[START]

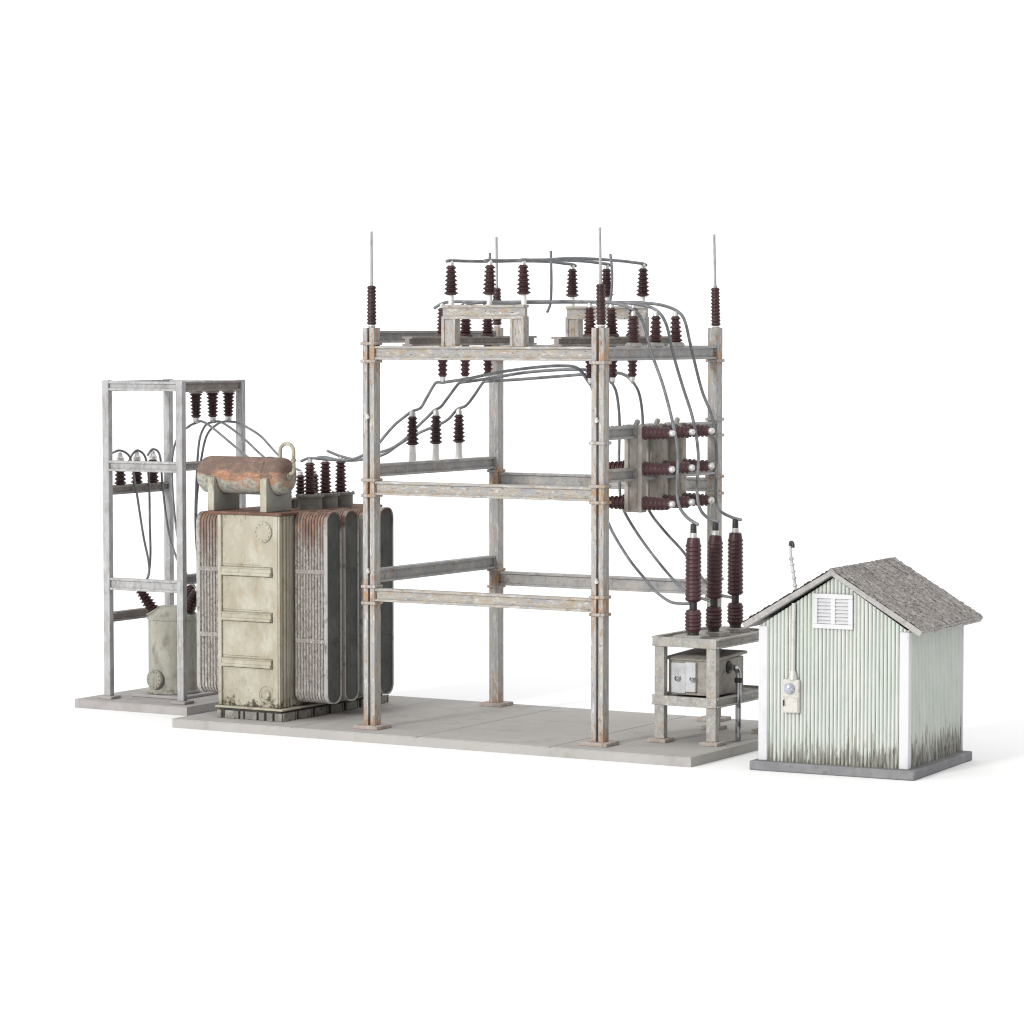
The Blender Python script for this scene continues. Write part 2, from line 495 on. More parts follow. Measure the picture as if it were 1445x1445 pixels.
def slab(name, x0, x1, y0, y1, z0, z1, m, joints=(), bev=0.015):
    """a slab whose top is cut into panels by thin grooves across it (x positions, possibly slanted)"""
    mb = MB()
    xs = [x0] + list(joints) + [x1]
    for a, b in zip(xs, xs[1:]):
        ga = 0.012 if a != x0 else 0
        gb = 0.012 if b != x1 else 0
        mb.box(a + ga, b - gb, y0, y1, z1 - 0.016, z1)
    mb.box(x0 + 0.0005, x1 - 0.0005, y0 + 0.0005, y1 - 0.0005, z0, z1 - 0.016)
    return mb.build(name, m, bevel=bev)


s1 = slab('base_slab', -4.4, 7.12, -0.58, 4.98, TABLE_Z, 0.0, CONCRETE, (-1.55, 1.32, 4.2), 0.004)
tag(s1, 'long grey concrete base slab with panel joints under the steel gantry and transformer', 'slab')
s2 = slab('base_slab', -8.16, -5.28, 1.12, 4.45, TABLE_Z, 0.0, CONCRETE_TOWER, (), 0.005)
tag(s2, 'small square grey base slab under the narrow steel tower', 'slab')

# ------------------------------------------------------------------ the big steel gantry
COLW, COLD = 0.26, 0.22
COL_H = 7.72
gantry = thing('steel_gantry', 'tall rust-streaked steel gantry of four columns joined by beams on the long slab', 'gantry', (2.5, 2.2, 0))
gx, gy = 2.5, 2.2


def gpart(mb, name, m, bevel=0.008, parent=None):
    return mb.build(name, m, parent or gantry, (gx, gy, 0) , bevel)


def column(cx0, y0, front):
    """slotted channel post, slot on its outward face"""
    x0, x1 = cx0, cx0 + (COLW if front else 0.215)
    y1 = y0 + COLD
    a, b = (x0 + 0.105, x0 + 0.155) if front else (x0 + 0.085, x0 + 0.13)
    dep = 0.13
    if front:
        prof = [(x0, y0), (a, y0), (a, y0 + dep), (b, y0 + dep), (b, y0), (x1, y0), (x1, y1), (x0, y1)]
    else:
        prof = [(x0, y0), (x1, y0), (x1, y1), (b, y1), (b, y1 - dep), (a, y1 - dep), (a, y1), (x0, y1)]
    c = gpart(MB().prism(prof, 'z', 0.07, COL_H), 'column', STEEL_POST, 0.007)
    cx, cy = (x0 + x1) / 2, (y0 + y1) / 2
    gpart(MB().box(x0 - 0.15, x1 + 0.15, y0 - 0.15, y1 + 0.15, 0.0, 0.07), 'base_plate', RUST_PLATE, 0.012, c)
    lv = [2.43, 2.75, 4.50, 4.80, 7.08] if front else [2.45, 2.79, 4.48, 4.81, 7.08]
    if cx0 < 1:
        lv += [7.42]
    else:
        lv += [5.62, 5.93] if not front else [5.60]
    for z in lv:
        gpart(MB().box(x0 - 0.035, x1 + 0.035, y0 - 0.035, y1 + 0.035, z - 0.03, z + 0.03), 'collar', STEEL_POST, 0.015, c)
    if front:
        for z in (3.05, 6.02):
            gpart(MB().lathe([(0.012, -0.03), (0.045, -0.028), (0.045, 0.0), (0.03, 0.018), (0.03, 0.05), (0.005, 0.055)],
                             (x0 + 0.13, y0 - 0.03, z), (0, -0.4, 1), 10), 'bolt', SILVER, 0, c)
    return c


column(-0.27, 0.0, True)
column(4.74, 0.0, True)
column(-0.095, 4.45, False)
column(4.88, 4.45, False)


def ibeam(axis, a0, a1, d0, d1, z0, z1, name='beam', m=None, ft=0.045, rec=0.06):
    """I-beam along an axis, width d0..d1, height z0..z1"""
    prof = [(d0, z0), (d1, z0), (d1, z0 + ft), (d1 - rec, z0 + ft), (d1 - rec, z1 - ft), (d1, z1 - ft), (d1, z1), (d0, z1),
            (d0, z1 - ft), (d0 + rec, z1 - ft), (d0 + rec, z0 + ft), (d0, z0 + ft)]
    return MB().prism(prof, axis, a0, a1)


XL, XR = -0.008, 4.738
for z0, z1 in ((2.47, 2.72), (4.52, 4.78), (7.11, 7.37)):
    gpart(ibeam('x', XL, XR, 0.01, 0.20, z0, z1), 'beam', STEEL)
for z0, z1 in ((2.48, 2.76), (4.51, 4.78), (7.11, 7.37)):
    gpart(ibeam('x', 0.122, 4.878, 4.47, 4.65, z0, z1), 'beam', STEEL_DULL)


def side_beam(d0, d1, z0, z1):
    mb = ibeam('y', 0.222, 4.448, d0, d1, z0, z1)
    for v in mb.bm.verts:                       # the rear columns stand a little to the right of the front ones
        v.co.x += 0.09 * v.co.y / 4.45
    gpart(mb, 'beam', STEEL_DULL)


for z0, z1 in ((2.82, 3.08), (4.86, 5.10), (7.43, 7.66)):
    side_beam(-0.23, -0.03, z0, z1)
for z0, z1 in ((4.86, 5.10), (5.65, 5.89), (7.11, 7.37)):
    side_beam(4.80, 4.99, z0, z1)
# the two beams that lie across the top, front to back
for x, y0, lab in ((0.64, -0.0, 'brown steel beam across the gantry top behind the front insulator stand'),
                   (3.90, -0.0, 'brown steel beam across the gantry top behind the corner rod nearest the camera')):
    b = ibeam('y', y0, 4.76, -0.11, 0.11, 0, 0.18, ft=0.04).build('cross_beam', STEEL_BROWN, None, bevel=0.006)
    b.location = (x + 0.1, 0, 7.373)
    tag(b, lab, 'beam', 'cross beams on the gantry top')

# ------------------------------------------------------------------ insulators
# a) stands with three post insulators on the top of the gantry


def stand(loc, label):
    r = thing('insulator_stand', label, 'stand', loc, 0, 'insulator stands on the gantry top')
    MB_ = ibeam('x', 0, 1.80, 0, 0.2, 0.51, 0.775, ft=0.05, rec=0.05)
    MB_.build('beam', STEEL, r, bevel=0.008)
    for a in (0.0, 1.50):
        p = [(a, 0), (a + 0.06, 0), (a + 0.06, 0.03), (a + 0.24, 0.03), (a + 0.24, 0), (a + 0.30, 0), (a + 0.30, 0.2), (a, 0.2)]
        MB().prism(p, 'z', 0, 0.51).build('leg', STEEL_POST, r, bevel=0.006)
    return r


stand((1.50, 0.0, 7.373), 'cream rust-streaked steel stand with three insulators on the front edge of the gantry')
stand((1.68, 4.46, 7.373), 'weathered steel stand on the rear edge of the gantry, half hidden by the corner post')

post = thing('post_insulator', None, 'insulator', (0, 0, 0), 0, 'insulators on the two stands')
MB().lathe([(0.052, 0.0), (0.048, 0.2)], seg=16).build('sleeve', WHITEMETAL, post)
MB().lathe(sheds(0.135, 0.098, 0.19, 0.745, 7), seg=24).build('porcelain', PORCELAIN, post)
MB().lathe([(0.05, 0.74), (0.05, 0.80), (0.035, 0.83), (0.03, 0.84)], seg=14).build('cap', SILVER, post)
pl = ['outer end of the front stand, farthest from the rear stand', 'middle of the front stand', 'end of the front stand next to the bowed jumper wire']
pr = ['end of the rear stand next to the bowed jumper wire', 'middle of the rear stand, beside the corner rod', 'outer end of the rear stand, farthest from the front stand']
P1X = (1.66, 2.50, 3.25)
P2X = (1.78, 2.58, 3.38)
for i in range(3):
    p1 = (P1X[i], 0.1, 8.147)
    lab = 'brown post insulator on the ' + pl[i]
    if i == 0:
        post.location = p1; post['label'] = lab
    else:
        copy_tree(post, p1, lab)
for i in range(3):
    copy_tree(post, (P2X[i], 4.56, 8.147), 'brown post insulator on the ' + pr[i])

# b) through bushings of the two cross beams
tb = thing('through_bushing', None, 'bushing', (0, 0, 0), 0, 'through bushings of the cross beams')
MB().lathe([(0.145, 0.0), (0.14, 0.03), (0.11, 0.06)] + sheds(0.125, 0.1, 0.06, 0.55, 7)[1:], seg=24).build('upper_porcelain', PORCELAIN_RED, tb)
MB().lathe([(0.055, 0.545), (0.055, 0.60), (0.03, 0.64)], seg=14).build('cap', SILVER, tb)
MB().lathe(sheds(0.108, 0.092, 0.0, 0.60, 7), (0, 0, -0.18), (0, 0, -1), seg=24).build('lower_porcelain', PORCELAIN_RED, tb)
MB().lathe([(0.055, 0.595), (0.055, 0.66), (0.04, 0.70), (0.02, 0.715)], (0, 0, -0.18), (0, 0, -1), seg=14).build('cap', SILVER, tb)
ROWY = (1.29, 2.15, 3.0)
rl = ['frontmost of its three', 'middle of its three', 'rearmost of its three']
rr = ['frontmost, behind the rod', 'middle of its three', 'rearmost of its three']
for i in range(3):
    lab = 'brown ribbed bushing through the cross beam behind the front stand, ' + rl[i]
    if i == 0:
        tb.location = (0.74, ROWY[i], 7.553); tb['label'] = lab
    else:
        copy_tree(tb, (0.74, ROWY[i], 7.553), lab)
for i in range(3):
    copy_tree(tb, (4.0, ROWY[i], 7.553), 'brown ribbed bushing through the cross beam by the near corner rod, ' + rr[i])

# c) three line insulators on the right top beam
li = thing('post_insulator', None, 'insulator', (0, 0, 0), 0, 'insulators along the right top beam')
MB().lathe([(0.17, 0.0), (0.15, 0.05), (0.11, 0.075)], seg=16).build('pedestal', STEEL_CREAM, li)
MB().lathe(sheds(0.128, 0.095, 0.07, 0.57, 6), seg=24).build('porcelain', PORCELAIN_RED, li)
MB().lathe([(0.055, 0.565), (0.055, 0.62), (0.035, 0.66)], seg=14).build('cap', SILVER, li)
ll = ['nearest the front corner rod', 'middle of its three', 'farthest, nearest the rear rod']
for i, y in enumerate((1.27, 2.12, 2.96)):
    lab = 'maroon insulator on the gantry top beam above the switches, ' + ll[i]
    if i == 0:
        li.location = (4.94, y, 7.371); li['label'] = lab
    else:
        copy_tree(li, (4.96, y, 7.371), lab)

# d) three insulators on tubes on the left middle beam
lt = thing('tube_insulator', None, 'insulator', (0, 0, 0), 0, 'insulators on tubes on the left middle beam')
MB().lathe([(0.075, 0.0), (0.058, 0.34)], seg=16).build('tube', WHITEMETAL, lt)
MB().lathe(sheds(0.128, 0.098, 0.33, 0.89, 7), seg=24).build('porcelain', PORCELAIN, lt)
MB().lathe([(0.062, 0.885), (0.062, 0.95), (0.04, 1.0), (0.015, 1.01)], seg=14).build('cap', SILVER, lt)
lt_l = ['nearest the front column', 'middle of its three', 'nearest the rear column']
for i, y in enumerate((1.40, 2.21, 3.06)):
    lab = 'brown insulator on a pale tube on the left middle beam, ' + lt_l[i]
    if i == 0:
        lt.location = (-0.02, y, 5.101); lt['label'] = lab
    else:
        copy_tree(lt, (-0.03 + 0.02 * y, y, 5.101), lab)

# e) lightning rods on the four column tops
lr = thing('lightning_rod', None, 'rod', (0, 0, 0), 0, 'lightning rods on the gantry columns')
MB().lathe([(0.06, -0.0), (0.075, 0.03), (0.06, 0.07)], seg=14).build('socket', SILVER, lr)
MB().lathe(sheds(0.095, 0.088, 0.06, 0.80, 11, core=0.8), seg=24).build('porcelain', PORCELAIN, lr)
MB().lathe([(0.035, 0.79), (0.034, 0.84), (0.026, 0.86), (0.024, 1.84)], seg=10).build('rod', ROD, lr)
rods = [((-0.13, 0.11, COL_H), 'on the front-left column', (0, 0, 0)), ((4.89, 0.11, COL_H), 'on the gantry column nearest the camera', (0.0, -0.02, 0)),
        ((0.03, 4.57, COL_H), 'half hidden behind the front stand', (0, -0.01, 0)), ((5.0, 4.57, COL_H - 0.02), 'on the rear-right column', (0, -0.025, 0))]
for i, (p, s, r) in enumerate(rods):
    lab = 'thin grey lightning rod on a ribbed insulator, ' + s
    if i == 0:
        lr.location = p; lr['label'] = lab
    else:
        copy_tree(lr, p, lab, r)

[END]

> **The request**: Write out an exact copy of the listing, first line through the line containing "return mb.build(name, m, bevel=bev)", with the pictures left out.

> **Output**:
The Blender Python script for this scene continues. Write part 2, from line 495 on. More parts follow. Measure the picture as if it were 1445x1445 pixels.
def slab(name, x0, x1, y0, y1, z0, z1, m, joints=(), bev=0.015):
    """a slab whose top is cut into panels by thin grooves across it (x positions, possibly slanted)"""
    mb = MB()
    xs = [x0] + list(joints) + [x1]
    for a, b in zip(xs, xs[1:]):
        ga = 0.012 if a != x0 else 0
        gb = 0.012 if b != x1 else 0
        mb.box(a + ga, b - gb, y0, y1, z1 - 0.016, z1)
    mb.box(x0 + 0.0005, x1 - 0.0005, y0 + 0.0005, y1 - 0.0005, z0, z1 - 0.016)
    return mb.build(name, m, bevel=bev)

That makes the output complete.